Hungry Beast caught up with the popular pair.
Clearly on occasion you have to break away from your four basic food groups and eat something else. What are your go-to ingredients or foods?
Matt: Red wine. Pasta (boxed and fresh variety). Malted Milk Balls. Garlic. Olive Oil. But my favorite ingredient is chocolate. I am still kind of blown away when the odd person will tell me they don't like chocolate. Huh?
Renato: I'm about the olive oil, too. Also apple juice, chicken breasts, rice, pasta (and a harvest of herbs and spices). And I do sometimes eat Entenmanns’s pastries, which I know is surprising.
Entenmanns’s... well, we'll be damned. How do you like your eggs?
Matt: In a cake batter.
Lots of us want to quit our day jobs and go work in a bakery. What would you be doing if you weren’t baking?
Matt: Degenerate beach bum.
Renato: I would either still be designing or living as a recluse in Europe throwing pottery. (Making, not physically throwing it at people- although I can see myself doing that as well)
Wine?
Matt: I am a huge Chateauneuf de Pape fan. The wines generally feel angry and aggressive. I hate boring wine.
Renato: I don’t drink much wine, but on a recent trip to Charleston I came across a Pinot Gris from MacMurray Farms that I totally love. For red, Rot Süss from Lauffen. It’s a blended red wine from Southern Germany. Don’t judge.
We never judge people's drinking habits. This is our favorite question: most embarrassing moment in the kitchen?

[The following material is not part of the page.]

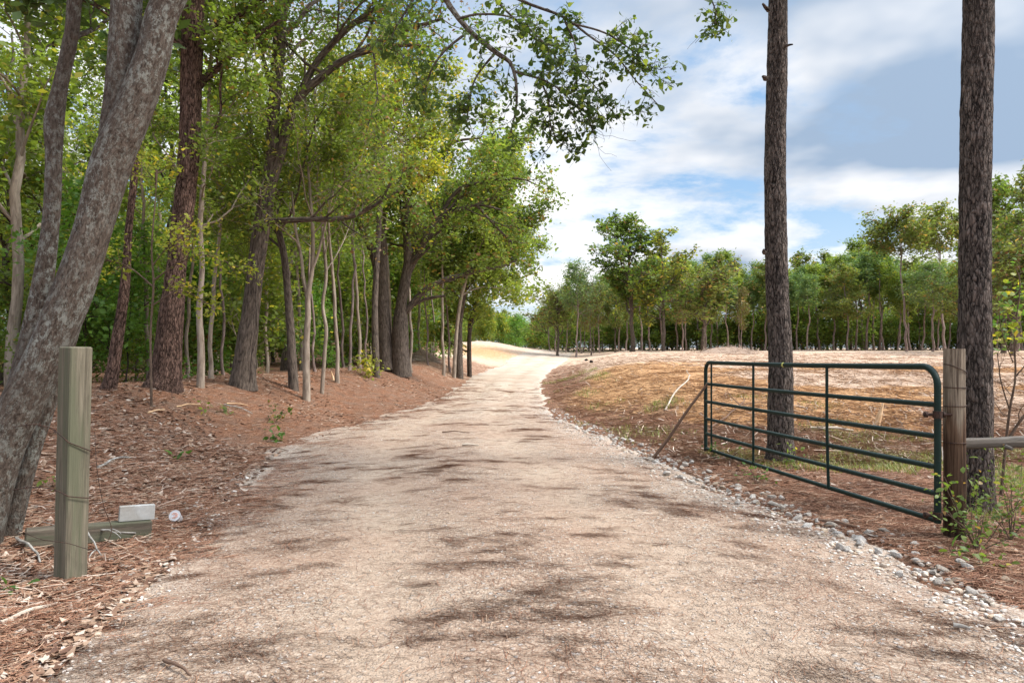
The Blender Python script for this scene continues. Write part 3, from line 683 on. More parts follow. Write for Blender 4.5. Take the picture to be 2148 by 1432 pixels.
# ------------------------------------------------------------------ left post, wires, beam, board, cup
p0 = at(150, 1205, 4.6); p0[2] = float(surf(p0[0], p0[1])); yaw = R(-28)
Rz = lambda a: np.array([[math.cos(a), -math.sin(a), 0], [math.sin(a), math.cos(a), 0], [0, 0, 1]])
post = empty('wooden_post', p0, 'square pale green-grey wooden post in front of the leaning tree', 'post')
mb = MB(); hh = CAMZ - (727 - HZ) / FPX * 4.6 - p0[2]; tilt = np.array([[1, 0, .012], [0, 1, 0], [-.012, 0, 1]])
mb.box((0, 0, hh / 2 - .1), (.146, .146, hh + .2), tilt @ Rz(yaw), bev=.008)
for V_ in mb.V: V_[:, 0] += (V_[:, 2]) * .012
mb.build('post_body', M['post_wood'], post, smooth=False)
def wrap(pts2, name, zf, r=.0028, barbs=()):
    pass
for zc, amp in ((1.03, .16), (.62, .07)):
    mb = MB(); q = []
    for t in np.linspace(0, 1, 30):
        xx = -.30 + t * .42
        yy = -.105 if xx < .05 else -.105 + (xx - .05) * 1.7
        q.append([xx, yy - .02 * (xx < -.09), zc - amp * max(0, (t - .35)) ** 1.6 * 2.0 + .02 * math.sin(t * 4)])
    q = np.array(q); tw = np.linspace(0, 60, 30)
    mb.tube(q, .0035, 6)
    for k in (6, 12, 18):
        c_ = q[k]; mb.tube([c_ + [-.008, 0, .016], c_ + [.008, -.004, -.016]], .0018, 5); mb.tube([c_ + [.006, 0, .014], c_ + [-.008, -.004, -.014]], .0018, 5)
    mb.build('barbed_wire', M['rust'], post)
mb = MB(); q = smooth_path([[.12, .06, .98, 0], [.17, .0, .75, 0], [.2, .02, .5, 0], [.24, .05, .3, 0], [.18, -.02, .2, 0], [.05, -.12, .27, 0], [-.12, -.13, .3, 0], [-.3, -.1, .36, 0]], 50)[:, :3]
mb.tube(q, .0022, 5); mb.build('loose_wire', M['rust'], post)

a, b = drop(52, 1150), drop(316, 1122); a[2] += .075; b[2] += .06
d = b - a; L = np.linalg.norm(d); d /= L; w = np.cross(d, [0, 0, 1]); w /= np.linalg.norm(w); up = np.cross(w, d)
mb = MB(); Rm = np.stack([w, up, d], 1)
mb.box((0, 0, 0), (.13, .14, L), Rm, bev=.008)
beam = mb.build('fallen_beam', M['beam_wood'], smooth=False); beam.location = (a + b) / 2
tag(beam, 'grey square timber lying on the needles behind the wooden post', 'beam')
c_ = a + d * (L * .872) + up * .135
mb = MB(); mb.box((0, 0, 0), (.045, .125, .26), np.stack([w, up, d], 1), bev=.005)
o = mb.build('white_board', M['white_board'], smooth=False); o.location = c_; tag(o, 'short white board standing on edge on the fallen timber', 'board')

p = drop(371, 1096); cup = empty('plastic_cup', p, 'crumpled clear plastic cup with orange print lying at the left road edge', 'cup')
mb = MB(); ax = np.array([.05, -.8, .45]); ax /= np.linalg.norm(ax); n = 10
pc = np.array([ax * t for t in np.linspace(-.05, .05, n)]) + [0, 0, .05]
mb.tube(pc, np.concatenate([np.linspace(.034, .045, n - 1), [.048]]), 24, bark=.08, seed=4, bs=(9, 9)); mb.tube(np.array([pc[-1] + ax * .0, pc[-1] + ax * .004]), [.05, .05], 24, cap=True)
mb.build('cup_body', M['plastic'], cup)
for rr_ in (.012, .024):
    mb = MB(); e1 = np.cross(ax, [0, 0, 1]); e1 /= np.linalg.norm(e1); e2 = np.cross(e1, ax); th = np.linspace(.3, 5.4, 20)
    mb.tube(pc[-1] + ax * .007 + rr_ * (np.cos(th)[:, None] * e1 + np.sin(th)[:, None] * e2), .0022, 5); mb.build('print', M['orange'], cup)

# sticks
def stick(u1, v1, u2, v2, w, label, mat='stick', name='fallen_branch', h1=.02, h2=.02, sub=0, seed=1, cat='branch'):
    rg = np.random.default_rng(seed); a, b = drop(u1, v1), drop(u2, v2); a[2] += h1; b[2] += h2
    n = 12; L = np.linalg.norm(b - a); q = np.array([a + (b - a) * t for t in np.linspace(0, 1, n)])
    q[:, :2] += np.cumsum(rg.normal(0, L * .012, (n, 2)), 0) * np.sin(np.linspace(0, np.pi, n))[:, None]; q[:, 2] += L * .04 * np.sin(np.linspace(0, np.pi, n)) ** 2
    mb = MB(); q = q - a; mb.tube(q, np.linspace(w, w * .5, n), 8, bark=.1, seed=seed, cap=True)
    for k in range(sub):
        i = rg.integers(2, n - 2); d = (q[-1] - q[0]) / L; s = np.array([-d[1], d[0], 0]) * rg.choice([-1, 1])
        mb.tube(wander(q[i], d * .8 + s * .8 + [0, 0, .1], L * rg.uniform(.25, .5), 6, rg, .12, 0), np.linspace(w * .55, w * .2, 7), 6, seed=seed)
    o = mb.build(name, M[mat]); o.location = a; tag(o, label, cat); return o
stick(0, 1315, 120, 1272, .016, 'pale bare branch on the needles at the lower left edge', 'pale_stick', seed=3)
stick(205, 983, 285, 962, .016, 'short grey-brown branch lying right of the wooden post', 'grey_stick', seed=4)
stick(70, 1145, 285, 1130, .012, 'thin lichened branch passing in front of the wooden post foot', 'grey_stick', h1=.12, h2=.05, sub=4, seed=5)
stick(35, 1150, 85, 1185, .013, 'grey stick at the foot of the leaning tree', 'grey_stick', seed=6, h1=.08)
stick(160, 1110, 222, 1178, .010, 'grey arched twig right of the wooden post foot', 'grey_stick', h1=.15, h2=0, sub=2, seed=8)
stick(1718, 1097, 1798, 1110, .024, 'small brown log lying above the white rocks below the gate', 'stick', name='small_log', seed=9, cat='log')
stick(928, 908, 985, 909, .012, 'dark short stick lying across the middle of the road', 'stick', seed=10)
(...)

Matt: I offered to hold a huge dinner party for a dear friend in my very small apartment. I was in over my head and a guest actually pulled me aside to say "Do you know that there is still a Cornish Hen in the bathtub?" Glad he found it; however, it was too late.
Favorite hard-to-find ingredient?
Renato: Not really an ingredient, but my boyfriend is from Germany, and on my first trip to his hometown, he took me to a local supermarket, and it seems that they rely heavily on Knorr products. They had an entire aisle of seasonings and mix-ins. I came across an enormous variety of dried salad dressings (just add some olive oil and water and mix) that we stockpile in our cupboards and use for our nightly dinner salads.
In your happy place, which musician is playing while you cook?
Matt: Do you think Dolly Parton is as fun in person as she is on TV? If so, Dolly it is. I like Southern influence in a kitchen.